* **COLLECTED MATERIAL**
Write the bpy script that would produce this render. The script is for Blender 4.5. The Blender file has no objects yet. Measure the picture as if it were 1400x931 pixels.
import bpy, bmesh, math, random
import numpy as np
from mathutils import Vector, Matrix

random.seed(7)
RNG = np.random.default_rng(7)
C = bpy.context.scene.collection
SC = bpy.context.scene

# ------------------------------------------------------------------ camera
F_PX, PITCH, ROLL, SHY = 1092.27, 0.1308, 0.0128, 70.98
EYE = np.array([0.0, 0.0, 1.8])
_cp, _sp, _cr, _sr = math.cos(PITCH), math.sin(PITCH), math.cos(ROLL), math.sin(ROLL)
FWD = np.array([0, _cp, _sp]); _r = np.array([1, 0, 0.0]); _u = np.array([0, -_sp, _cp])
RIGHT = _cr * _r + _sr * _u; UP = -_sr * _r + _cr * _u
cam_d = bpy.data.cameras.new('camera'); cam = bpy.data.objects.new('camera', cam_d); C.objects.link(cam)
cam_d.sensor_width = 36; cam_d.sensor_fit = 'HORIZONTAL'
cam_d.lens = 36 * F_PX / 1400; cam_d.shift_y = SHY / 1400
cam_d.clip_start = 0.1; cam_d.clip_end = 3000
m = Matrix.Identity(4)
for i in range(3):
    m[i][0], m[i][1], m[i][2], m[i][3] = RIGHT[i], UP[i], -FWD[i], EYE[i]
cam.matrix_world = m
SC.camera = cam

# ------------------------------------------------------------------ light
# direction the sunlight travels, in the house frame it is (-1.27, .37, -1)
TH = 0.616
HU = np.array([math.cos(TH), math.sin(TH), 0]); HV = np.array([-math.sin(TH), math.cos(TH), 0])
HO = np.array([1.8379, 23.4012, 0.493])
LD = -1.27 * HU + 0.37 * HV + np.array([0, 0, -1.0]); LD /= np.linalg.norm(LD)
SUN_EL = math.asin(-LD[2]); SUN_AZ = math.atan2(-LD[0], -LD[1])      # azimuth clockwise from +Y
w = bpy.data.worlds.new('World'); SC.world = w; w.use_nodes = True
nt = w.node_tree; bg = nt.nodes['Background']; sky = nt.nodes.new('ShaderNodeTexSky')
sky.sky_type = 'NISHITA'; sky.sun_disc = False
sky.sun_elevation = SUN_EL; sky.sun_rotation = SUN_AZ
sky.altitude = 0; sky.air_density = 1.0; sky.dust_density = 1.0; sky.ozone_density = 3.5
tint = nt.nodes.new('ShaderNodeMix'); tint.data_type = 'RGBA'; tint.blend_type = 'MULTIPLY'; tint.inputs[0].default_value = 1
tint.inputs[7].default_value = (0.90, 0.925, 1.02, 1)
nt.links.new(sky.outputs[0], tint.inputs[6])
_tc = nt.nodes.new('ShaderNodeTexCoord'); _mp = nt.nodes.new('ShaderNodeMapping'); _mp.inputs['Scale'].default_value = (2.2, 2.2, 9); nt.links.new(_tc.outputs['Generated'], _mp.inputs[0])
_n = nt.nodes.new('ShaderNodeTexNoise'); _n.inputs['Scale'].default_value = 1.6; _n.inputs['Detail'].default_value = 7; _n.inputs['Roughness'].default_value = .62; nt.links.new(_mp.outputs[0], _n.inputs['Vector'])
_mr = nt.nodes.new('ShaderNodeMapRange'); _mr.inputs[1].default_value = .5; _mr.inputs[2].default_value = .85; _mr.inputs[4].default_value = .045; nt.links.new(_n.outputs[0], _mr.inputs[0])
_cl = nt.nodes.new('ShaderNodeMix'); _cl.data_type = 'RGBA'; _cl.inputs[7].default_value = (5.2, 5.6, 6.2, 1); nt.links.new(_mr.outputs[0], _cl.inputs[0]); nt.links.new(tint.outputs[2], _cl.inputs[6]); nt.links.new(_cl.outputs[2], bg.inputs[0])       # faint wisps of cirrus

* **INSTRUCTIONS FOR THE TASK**
Using the data above, restate word for word the lines from its opening line through the line that contains "SC = bpy.context.scene", and no more.

* **THE RESPONSE**
Write the bpy script that would produce this render. The script is for Blender 4.5. The Blender file has no objects yet. Measure the picture as if it were 1400x931 pixels.
import bpy, bmesh, math, random
import numpy as np
from mathutils import Vector, Matrix

random.seed(7)
RNG = np.random.default_rng(7)
C = bpy.context.scene.collection
SC = bpy.context.scene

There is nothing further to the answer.